> **SET PROBLEM**
Lift out all lines below that contain "wide".

>> Begin

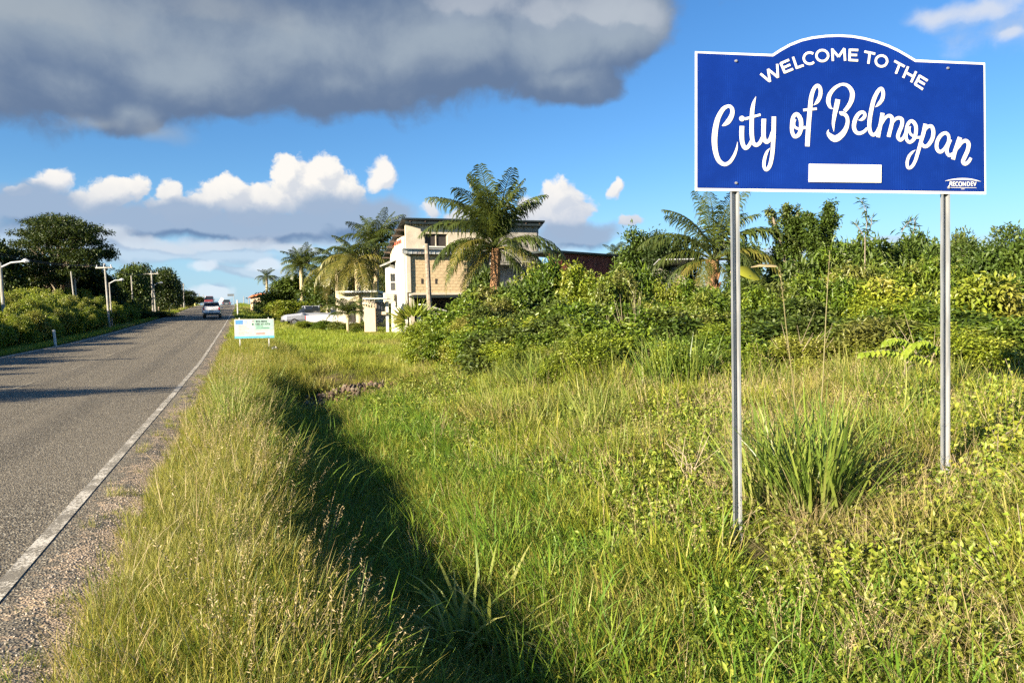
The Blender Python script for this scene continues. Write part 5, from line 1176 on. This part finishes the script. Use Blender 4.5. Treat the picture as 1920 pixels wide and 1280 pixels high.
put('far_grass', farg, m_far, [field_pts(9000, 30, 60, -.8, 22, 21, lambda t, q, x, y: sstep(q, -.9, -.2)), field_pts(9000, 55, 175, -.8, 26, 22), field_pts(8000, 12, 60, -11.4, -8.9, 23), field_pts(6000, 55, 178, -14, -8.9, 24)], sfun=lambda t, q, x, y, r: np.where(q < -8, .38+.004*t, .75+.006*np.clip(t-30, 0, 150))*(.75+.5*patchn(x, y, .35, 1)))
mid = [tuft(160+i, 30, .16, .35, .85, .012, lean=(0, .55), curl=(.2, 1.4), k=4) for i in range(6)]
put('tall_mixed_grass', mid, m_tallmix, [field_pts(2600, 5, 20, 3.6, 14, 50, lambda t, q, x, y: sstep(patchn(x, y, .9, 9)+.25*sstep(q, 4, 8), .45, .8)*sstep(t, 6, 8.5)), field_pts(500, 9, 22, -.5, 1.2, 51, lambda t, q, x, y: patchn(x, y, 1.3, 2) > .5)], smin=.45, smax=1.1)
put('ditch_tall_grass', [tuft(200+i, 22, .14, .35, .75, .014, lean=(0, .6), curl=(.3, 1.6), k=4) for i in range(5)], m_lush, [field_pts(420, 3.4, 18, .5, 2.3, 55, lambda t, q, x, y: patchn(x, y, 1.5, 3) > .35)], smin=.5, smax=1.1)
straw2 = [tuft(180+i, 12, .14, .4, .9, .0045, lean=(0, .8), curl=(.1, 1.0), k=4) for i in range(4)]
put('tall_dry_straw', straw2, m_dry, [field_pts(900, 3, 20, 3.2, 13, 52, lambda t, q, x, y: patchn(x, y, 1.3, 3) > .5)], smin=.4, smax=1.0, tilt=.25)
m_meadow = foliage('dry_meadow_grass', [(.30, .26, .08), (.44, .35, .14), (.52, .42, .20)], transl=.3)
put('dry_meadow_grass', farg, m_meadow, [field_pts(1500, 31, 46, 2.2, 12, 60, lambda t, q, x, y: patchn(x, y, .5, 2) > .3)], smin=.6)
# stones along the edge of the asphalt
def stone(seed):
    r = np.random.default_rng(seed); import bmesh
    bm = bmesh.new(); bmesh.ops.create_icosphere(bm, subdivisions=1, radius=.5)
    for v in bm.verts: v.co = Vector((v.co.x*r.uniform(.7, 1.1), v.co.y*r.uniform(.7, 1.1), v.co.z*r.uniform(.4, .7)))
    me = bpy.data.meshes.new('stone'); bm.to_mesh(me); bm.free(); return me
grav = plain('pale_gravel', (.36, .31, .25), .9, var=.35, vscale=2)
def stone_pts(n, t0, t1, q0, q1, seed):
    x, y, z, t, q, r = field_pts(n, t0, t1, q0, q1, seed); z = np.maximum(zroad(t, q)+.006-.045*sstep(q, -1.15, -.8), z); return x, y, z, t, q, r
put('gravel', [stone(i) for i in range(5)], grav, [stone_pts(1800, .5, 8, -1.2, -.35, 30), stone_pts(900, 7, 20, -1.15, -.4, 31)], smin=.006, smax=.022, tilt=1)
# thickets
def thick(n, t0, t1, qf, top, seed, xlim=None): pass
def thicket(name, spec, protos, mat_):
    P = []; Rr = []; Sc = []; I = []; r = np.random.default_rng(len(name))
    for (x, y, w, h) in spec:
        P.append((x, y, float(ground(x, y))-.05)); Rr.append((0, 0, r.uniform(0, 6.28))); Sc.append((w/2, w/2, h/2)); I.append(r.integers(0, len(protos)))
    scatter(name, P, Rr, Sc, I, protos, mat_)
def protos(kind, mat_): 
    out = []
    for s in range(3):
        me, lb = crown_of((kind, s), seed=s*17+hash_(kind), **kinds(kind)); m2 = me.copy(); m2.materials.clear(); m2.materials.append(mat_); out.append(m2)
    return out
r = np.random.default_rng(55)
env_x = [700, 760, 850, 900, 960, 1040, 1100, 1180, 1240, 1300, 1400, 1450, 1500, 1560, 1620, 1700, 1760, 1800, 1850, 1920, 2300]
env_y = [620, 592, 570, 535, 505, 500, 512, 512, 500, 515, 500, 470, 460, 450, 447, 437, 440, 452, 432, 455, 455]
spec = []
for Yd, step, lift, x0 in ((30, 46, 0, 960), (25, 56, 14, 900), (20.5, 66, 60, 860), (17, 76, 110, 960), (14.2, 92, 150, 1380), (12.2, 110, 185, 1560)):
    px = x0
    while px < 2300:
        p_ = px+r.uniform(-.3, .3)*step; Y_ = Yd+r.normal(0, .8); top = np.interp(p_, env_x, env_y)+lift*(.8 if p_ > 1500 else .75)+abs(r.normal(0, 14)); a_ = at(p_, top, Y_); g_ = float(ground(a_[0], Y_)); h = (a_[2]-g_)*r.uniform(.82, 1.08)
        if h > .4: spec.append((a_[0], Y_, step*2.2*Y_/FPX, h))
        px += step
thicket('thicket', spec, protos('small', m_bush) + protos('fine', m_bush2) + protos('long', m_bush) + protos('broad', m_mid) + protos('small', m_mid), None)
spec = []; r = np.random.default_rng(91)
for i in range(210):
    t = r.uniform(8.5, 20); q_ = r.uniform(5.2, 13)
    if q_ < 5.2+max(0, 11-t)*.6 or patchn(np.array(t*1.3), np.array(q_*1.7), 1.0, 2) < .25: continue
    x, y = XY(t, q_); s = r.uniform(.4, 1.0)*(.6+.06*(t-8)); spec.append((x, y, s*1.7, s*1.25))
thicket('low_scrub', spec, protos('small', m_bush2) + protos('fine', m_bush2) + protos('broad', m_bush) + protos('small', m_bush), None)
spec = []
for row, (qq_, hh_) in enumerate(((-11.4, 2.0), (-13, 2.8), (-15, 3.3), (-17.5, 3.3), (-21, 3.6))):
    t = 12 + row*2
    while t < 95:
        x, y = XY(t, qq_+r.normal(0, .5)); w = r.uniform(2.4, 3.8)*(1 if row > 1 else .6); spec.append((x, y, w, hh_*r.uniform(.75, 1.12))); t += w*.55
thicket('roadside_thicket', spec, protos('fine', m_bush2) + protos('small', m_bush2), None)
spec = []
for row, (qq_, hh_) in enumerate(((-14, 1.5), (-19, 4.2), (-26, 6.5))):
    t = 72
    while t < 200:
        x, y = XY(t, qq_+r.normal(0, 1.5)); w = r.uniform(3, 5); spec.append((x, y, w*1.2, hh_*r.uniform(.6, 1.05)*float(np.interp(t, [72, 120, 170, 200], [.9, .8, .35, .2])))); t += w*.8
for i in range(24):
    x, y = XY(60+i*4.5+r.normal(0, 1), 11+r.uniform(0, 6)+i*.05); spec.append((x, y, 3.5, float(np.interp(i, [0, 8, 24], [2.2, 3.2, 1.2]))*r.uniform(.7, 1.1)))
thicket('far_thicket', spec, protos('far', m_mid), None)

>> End
>> Begin

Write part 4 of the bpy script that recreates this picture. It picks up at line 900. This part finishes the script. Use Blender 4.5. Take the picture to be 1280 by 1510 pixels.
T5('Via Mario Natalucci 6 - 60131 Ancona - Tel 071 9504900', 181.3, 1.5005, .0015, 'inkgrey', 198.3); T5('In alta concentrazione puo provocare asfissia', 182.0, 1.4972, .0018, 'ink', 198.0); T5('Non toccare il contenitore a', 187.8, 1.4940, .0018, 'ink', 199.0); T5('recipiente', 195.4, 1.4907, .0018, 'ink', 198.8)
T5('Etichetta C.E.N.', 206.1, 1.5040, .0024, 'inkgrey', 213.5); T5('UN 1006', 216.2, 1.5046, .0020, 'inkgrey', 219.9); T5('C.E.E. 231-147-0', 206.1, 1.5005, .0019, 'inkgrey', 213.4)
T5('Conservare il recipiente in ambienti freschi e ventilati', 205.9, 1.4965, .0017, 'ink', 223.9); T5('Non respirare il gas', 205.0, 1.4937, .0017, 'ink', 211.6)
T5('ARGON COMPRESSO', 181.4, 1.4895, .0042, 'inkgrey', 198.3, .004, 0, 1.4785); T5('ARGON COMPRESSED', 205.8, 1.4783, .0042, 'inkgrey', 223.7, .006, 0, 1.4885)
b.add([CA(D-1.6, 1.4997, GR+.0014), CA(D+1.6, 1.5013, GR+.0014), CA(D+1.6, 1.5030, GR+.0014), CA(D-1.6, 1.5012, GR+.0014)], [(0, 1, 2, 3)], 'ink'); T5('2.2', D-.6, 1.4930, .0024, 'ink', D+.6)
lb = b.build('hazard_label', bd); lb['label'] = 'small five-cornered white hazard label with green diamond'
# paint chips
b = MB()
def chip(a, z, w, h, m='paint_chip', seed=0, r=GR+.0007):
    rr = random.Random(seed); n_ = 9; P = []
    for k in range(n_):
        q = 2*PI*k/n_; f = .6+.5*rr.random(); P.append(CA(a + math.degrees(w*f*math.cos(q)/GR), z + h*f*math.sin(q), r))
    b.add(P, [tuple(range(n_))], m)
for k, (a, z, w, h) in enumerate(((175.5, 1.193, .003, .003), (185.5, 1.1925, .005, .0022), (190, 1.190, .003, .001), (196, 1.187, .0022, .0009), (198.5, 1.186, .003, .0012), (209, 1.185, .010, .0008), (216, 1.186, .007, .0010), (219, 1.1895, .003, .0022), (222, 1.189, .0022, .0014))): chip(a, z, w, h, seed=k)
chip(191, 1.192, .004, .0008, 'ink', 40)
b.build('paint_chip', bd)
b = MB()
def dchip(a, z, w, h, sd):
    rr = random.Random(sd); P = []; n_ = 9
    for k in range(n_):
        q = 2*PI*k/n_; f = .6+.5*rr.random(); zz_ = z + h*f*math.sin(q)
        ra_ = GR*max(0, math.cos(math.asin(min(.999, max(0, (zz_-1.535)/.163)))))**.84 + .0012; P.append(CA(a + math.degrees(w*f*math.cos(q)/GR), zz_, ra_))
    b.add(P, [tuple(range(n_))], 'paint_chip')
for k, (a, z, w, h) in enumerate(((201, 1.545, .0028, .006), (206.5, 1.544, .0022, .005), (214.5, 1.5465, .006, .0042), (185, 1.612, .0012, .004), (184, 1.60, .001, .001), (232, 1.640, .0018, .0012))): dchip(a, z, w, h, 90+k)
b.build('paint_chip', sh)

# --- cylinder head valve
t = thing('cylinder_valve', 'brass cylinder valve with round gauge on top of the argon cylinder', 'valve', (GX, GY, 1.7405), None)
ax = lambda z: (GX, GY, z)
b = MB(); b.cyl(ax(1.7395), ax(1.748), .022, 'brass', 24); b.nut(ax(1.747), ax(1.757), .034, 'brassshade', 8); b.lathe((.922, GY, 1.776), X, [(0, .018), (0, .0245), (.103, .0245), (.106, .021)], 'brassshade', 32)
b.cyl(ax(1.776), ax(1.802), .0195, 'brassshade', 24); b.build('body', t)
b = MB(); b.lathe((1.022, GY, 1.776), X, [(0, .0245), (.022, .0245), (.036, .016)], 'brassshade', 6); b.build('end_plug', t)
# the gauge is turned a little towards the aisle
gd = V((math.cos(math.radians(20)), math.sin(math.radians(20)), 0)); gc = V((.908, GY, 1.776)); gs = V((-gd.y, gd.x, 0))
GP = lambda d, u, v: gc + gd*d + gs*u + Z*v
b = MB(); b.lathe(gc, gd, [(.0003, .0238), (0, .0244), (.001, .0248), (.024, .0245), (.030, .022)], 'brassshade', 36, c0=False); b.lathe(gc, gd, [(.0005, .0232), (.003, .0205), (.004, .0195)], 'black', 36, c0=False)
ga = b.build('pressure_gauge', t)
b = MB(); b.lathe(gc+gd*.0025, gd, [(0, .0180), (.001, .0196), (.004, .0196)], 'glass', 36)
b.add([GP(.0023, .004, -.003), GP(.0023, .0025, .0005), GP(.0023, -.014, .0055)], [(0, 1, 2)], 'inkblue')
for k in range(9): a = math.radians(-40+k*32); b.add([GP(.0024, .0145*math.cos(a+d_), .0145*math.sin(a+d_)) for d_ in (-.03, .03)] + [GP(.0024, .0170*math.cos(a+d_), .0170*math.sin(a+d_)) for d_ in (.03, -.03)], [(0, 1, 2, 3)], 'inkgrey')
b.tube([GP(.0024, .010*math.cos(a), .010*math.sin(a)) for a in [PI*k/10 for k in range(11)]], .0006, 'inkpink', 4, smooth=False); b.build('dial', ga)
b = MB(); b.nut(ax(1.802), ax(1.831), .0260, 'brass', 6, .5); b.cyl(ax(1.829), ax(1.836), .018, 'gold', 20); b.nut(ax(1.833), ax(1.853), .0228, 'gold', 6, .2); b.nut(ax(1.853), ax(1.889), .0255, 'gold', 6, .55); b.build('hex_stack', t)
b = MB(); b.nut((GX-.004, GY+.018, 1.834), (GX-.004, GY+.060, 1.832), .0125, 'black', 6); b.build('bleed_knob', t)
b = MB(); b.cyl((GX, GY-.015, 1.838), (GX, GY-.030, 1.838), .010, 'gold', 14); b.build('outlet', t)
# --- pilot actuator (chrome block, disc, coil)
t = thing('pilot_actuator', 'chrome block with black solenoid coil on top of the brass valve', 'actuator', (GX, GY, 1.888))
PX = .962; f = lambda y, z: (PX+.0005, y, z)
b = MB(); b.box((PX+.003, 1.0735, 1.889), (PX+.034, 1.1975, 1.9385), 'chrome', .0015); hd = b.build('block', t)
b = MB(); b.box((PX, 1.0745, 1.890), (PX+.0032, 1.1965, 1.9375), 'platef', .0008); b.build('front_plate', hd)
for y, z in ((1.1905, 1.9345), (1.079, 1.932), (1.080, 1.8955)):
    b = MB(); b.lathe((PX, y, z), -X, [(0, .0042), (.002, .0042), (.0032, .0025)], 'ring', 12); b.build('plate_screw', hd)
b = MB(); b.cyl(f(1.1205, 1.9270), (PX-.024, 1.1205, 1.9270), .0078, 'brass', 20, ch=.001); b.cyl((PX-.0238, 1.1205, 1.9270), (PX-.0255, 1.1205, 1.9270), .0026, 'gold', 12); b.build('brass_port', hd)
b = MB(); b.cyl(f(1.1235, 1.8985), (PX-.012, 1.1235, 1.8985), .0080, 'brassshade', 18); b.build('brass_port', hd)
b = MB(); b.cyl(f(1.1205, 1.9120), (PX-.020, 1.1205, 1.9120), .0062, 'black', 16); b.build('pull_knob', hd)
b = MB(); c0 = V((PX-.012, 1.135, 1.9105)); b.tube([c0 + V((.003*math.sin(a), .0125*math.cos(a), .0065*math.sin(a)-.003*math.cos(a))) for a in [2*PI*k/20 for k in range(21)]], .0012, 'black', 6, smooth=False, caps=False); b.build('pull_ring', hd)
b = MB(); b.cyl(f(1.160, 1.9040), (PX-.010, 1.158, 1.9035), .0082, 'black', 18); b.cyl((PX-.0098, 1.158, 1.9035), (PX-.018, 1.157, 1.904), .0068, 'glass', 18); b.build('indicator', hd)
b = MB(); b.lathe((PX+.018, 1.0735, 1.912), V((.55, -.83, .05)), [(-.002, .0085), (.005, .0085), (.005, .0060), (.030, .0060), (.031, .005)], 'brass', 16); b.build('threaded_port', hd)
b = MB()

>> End
>> Begin

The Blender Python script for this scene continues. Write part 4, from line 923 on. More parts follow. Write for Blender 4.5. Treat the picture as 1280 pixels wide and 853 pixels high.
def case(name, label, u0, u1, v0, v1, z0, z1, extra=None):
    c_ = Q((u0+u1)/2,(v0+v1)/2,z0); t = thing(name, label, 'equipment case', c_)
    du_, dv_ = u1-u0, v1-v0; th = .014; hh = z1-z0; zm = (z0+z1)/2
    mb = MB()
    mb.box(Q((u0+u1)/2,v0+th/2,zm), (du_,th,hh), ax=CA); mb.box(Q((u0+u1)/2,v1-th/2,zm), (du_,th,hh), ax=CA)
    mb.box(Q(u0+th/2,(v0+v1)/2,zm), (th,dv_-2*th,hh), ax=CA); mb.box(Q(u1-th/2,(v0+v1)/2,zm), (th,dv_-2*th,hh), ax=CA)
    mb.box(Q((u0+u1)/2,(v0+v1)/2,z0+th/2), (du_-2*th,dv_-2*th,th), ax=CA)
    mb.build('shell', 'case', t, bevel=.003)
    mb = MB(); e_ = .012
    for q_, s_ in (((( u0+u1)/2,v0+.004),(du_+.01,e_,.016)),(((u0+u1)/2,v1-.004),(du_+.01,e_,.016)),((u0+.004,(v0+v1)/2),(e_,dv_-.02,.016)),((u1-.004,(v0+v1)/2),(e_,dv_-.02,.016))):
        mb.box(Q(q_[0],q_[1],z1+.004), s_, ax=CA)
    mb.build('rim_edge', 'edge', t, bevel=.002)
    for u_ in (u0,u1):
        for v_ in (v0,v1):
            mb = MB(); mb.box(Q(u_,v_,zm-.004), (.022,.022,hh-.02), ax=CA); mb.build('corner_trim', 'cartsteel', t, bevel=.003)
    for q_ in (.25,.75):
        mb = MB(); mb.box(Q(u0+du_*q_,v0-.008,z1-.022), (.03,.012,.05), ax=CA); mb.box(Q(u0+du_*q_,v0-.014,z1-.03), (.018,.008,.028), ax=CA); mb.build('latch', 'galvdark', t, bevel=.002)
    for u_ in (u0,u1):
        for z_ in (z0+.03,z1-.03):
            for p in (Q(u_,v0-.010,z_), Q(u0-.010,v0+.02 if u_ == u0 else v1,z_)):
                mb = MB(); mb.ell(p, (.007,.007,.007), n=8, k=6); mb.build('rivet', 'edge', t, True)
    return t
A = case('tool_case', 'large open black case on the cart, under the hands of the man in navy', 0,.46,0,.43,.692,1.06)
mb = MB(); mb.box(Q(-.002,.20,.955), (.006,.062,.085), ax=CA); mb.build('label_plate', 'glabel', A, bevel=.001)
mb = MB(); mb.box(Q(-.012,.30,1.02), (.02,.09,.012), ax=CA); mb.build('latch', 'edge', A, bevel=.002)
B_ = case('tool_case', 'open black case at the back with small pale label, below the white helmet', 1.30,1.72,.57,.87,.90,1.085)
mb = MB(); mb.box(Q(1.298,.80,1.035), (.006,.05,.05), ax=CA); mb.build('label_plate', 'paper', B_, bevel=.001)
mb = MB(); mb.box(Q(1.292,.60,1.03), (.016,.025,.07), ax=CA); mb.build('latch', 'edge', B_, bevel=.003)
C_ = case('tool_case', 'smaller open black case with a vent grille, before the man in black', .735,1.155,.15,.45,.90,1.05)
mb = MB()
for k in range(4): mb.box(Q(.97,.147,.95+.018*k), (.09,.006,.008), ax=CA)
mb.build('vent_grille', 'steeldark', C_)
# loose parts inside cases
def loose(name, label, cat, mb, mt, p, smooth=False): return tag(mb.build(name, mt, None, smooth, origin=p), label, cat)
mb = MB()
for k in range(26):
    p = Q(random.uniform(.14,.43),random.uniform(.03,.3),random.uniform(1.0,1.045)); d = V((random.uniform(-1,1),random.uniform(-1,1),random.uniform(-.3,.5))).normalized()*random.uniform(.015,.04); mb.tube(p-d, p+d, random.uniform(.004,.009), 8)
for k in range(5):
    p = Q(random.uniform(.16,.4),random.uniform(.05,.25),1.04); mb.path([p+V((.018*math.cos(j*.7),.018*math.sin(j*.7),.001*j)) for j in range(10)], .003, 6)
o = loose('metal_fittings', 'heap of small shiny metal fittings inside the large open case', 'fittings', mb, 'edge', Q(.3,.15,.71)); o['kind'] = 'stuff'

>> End

> **SOLUTION BELOW**
The Blender Python script for this scene continues. Write part 5, from line 1176 on. This part finishes the script. Use Blender 4.5. Treat the picture as 1920 pixels wide and 1280 pixels high.
The Blender Python script for this scene continues. Write part 4, from line 923 on. More parts follow. Write for Blender 4.5. Treat the picture as 1280 pixels wide and 853 pixels high.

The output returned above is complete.